例えば、部下の話はキチンと目を見て最後まで聴いているとか、
問題点を指摘する前に2回ほめるか承認するとか、
話の最後には「期待してるぞ」と笑顔でポンと肩をたたいたりします。
また、問題が発生したときは部下に責任転嫁することなく、自らが傘となって部下を守る行動をとります。
いかがですか?
ちょっと思い出すだけで、10個くらいすぐに浮かびませんか?
ちなみにトヨタの場合、管理職クラスの人事考課では、5つある評価軸のうちの一つが「人望」だそうです。
おそらくそこには、判断基準として具体的な行動例が書かれているのでしょう。
さあ、行動特性がわかったら、後はそれを徹底的にマネすればいいだけです。
このように考えると、「人望」という霧に隠れて頂上の見えない高い山でさえ、登山道らしきものが見えてきます。
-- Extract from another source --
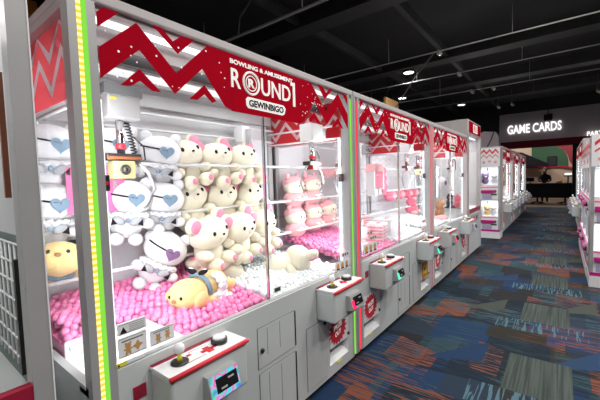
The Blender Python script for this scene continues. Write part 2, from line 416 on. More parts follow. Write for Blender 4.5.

ルートがわかったら後は登る、つまり行動に移すだけです。
しかし、それでもまだ、やらないための言い訳を一生懸命探し出してきて、
なかなか実行しようとしない人もいます。
このような人の能力が発達することは、絶対にありません。
なぜなら、その人は自分の意志で、
自分の能力を発達させることを断固拒否しているからです。
今の自分の能力がパーフェクトと思っているのかどうかはわかりませんが、
いずれにせよ「オレは今後、1ミリたりとも成長する気がない」と堂々と宣言している人です。
あなたの部署にもいませんか?
こんな発達障害のマネージャーが。